● **Objective**:
A faithful transcription of all the data is required.

---+---

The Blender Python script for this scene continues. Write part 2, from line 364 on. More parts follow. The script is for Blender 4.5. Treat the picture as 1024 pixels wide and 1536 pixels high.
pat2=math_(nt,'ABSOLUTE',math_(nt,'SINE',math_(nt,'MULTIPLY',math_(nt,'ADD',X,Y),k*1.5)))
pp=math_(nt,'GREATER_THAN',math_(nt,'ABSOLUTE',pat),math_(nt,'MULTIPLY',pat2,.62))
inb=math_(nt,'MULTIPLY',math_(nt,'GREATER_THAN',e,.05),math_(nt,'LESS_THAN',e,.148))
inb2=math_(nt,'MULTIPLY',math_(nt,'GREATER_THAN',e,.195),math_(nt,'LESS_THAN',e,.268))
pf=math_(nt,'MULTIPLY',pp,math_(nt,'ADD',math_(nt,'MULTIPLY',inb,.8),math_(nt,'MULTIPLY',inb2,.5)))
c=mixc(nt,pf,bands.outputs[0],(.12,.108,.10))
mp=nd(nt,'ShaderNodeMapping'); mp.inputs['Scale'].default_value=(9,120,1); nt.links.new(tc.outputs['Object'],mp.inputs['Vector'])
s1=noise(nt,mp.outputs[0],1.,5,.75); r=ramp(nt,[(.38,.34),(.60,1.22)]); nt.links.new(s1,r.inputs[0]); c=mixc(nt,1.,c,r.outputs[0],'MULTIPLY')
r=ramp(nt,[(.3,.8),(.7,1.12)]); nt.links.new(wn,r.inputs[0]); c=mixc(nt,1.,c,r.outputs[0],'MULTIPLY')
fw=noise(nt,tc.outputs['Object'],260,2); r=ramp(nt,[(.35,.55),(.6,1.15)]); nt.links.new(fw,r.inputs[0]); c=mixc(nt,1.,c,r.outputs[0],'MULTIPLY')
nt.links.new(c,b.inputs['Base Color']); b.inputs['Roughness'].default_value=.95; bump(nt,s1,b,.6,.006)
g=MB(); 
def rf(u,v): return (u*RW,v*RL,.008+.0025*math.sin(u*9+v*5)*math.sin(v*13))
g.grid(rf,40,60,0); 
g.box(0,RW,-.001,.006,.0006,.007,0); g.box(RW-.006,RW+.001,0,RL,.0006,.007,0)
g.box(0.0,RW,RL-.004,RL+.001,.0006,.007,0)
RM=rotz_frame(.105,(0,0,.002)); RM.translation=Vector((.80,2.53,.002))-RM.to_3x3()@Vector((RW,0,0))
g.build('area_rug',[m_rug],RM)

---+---

● **Result of the exercise**:
The Blender Python script for this scene continues. Write part 2, from line 364 on. More parts follow. The script is for Blender 4.5. Treat the picture as 1024 pixels wide and 1536 pixels high.
pat2=math_(nt,'ABSOLUTE',math_(nt,'SINE',math_(nt,'MULTIPLY',math_(nt,'ADD',X,Y),k*1.5)))
pp=math_(nt,'GREATER_THAN',math_(nt,'ABSOLUTE',pat),math_(nt,'MULTIPLY',pat2,.62))
inb=math_(nt,'MULTIPLY',math_(nt,'GREATER_THAN',e,.05),math_(nt,'LESS_THAN',e,.148))
inb2=math_(nt,'MULTIPLY',math_(nt,'GREATER_THAN',e,.195),math_(nt,'LESS_THAN',e,.268))
pf=math_(nt,'MULTIPLY',pp,math_(nt,'ADD',math_(nt,'MULTIPLY',inb,.8),math_(nt,'MULTIPLY',inb2,.5)))
c=mixc(nt,pf,bands.outputs[0],(.12,.108,.10))
mp=nd(nt,'ShaderNodeMapping'); mp.inputs['Scale'].default_value=(9,120,1); nt.links.new(tc.outputs['Object'],mp.inputs['Vector'])
s1=noise(nt,mp.outputs[0],1.,5,.75); r=ramp(nt,[(.38,.34),(.60,1.22)]); nt.links.new(s1,r.inputs[0]); c=mixc(nt,1.,c,r.outputs[0],'MULTIPLY')
r=ramp(nt,[(.3,.8),(.7,1.12)]); nt.links.new(wn,r.inputs[0]); c=mixc(nt,1.,c,r.outputs[0],'MULTIPLY')
fw=noise(nt,tc.outputs['Object'],260,2); r=ramp(nt,[(.35,.55),(.6,1.15)]); nt.links.new(fw,r.inputs[0]); c=mixc(nt,1.,c,r.outputs[0],'MULTIPLY')
nt.links.new(c,b.inputs['Base Color']); b.inputs['Roughness'].default_value=.95; bump(nt,s1,b,.6,.006)
g=MB(); 
def rf(u,v): return (u*RW,v*RL,.008+.0025*math.sin(u*9+v*5)*math.sin(v*13))
g.grid(rf,40,60,0); 
g.box(0,RW,-.001,.006,.0006,.007,0); g.box(RW-.006,RW+.001,0,RL,.0006,.007,0)
g.box(0.0,RW,RL-.004,RL+.001,.0006,.007,0)
RM=rotz_frame(.105,(0,0,.002)); RM.translation=Vector((.80,2.53,.002))-RM.to_3x3()@Vector((RW,0,0))
g.build('area_rug',[m_rug],RM)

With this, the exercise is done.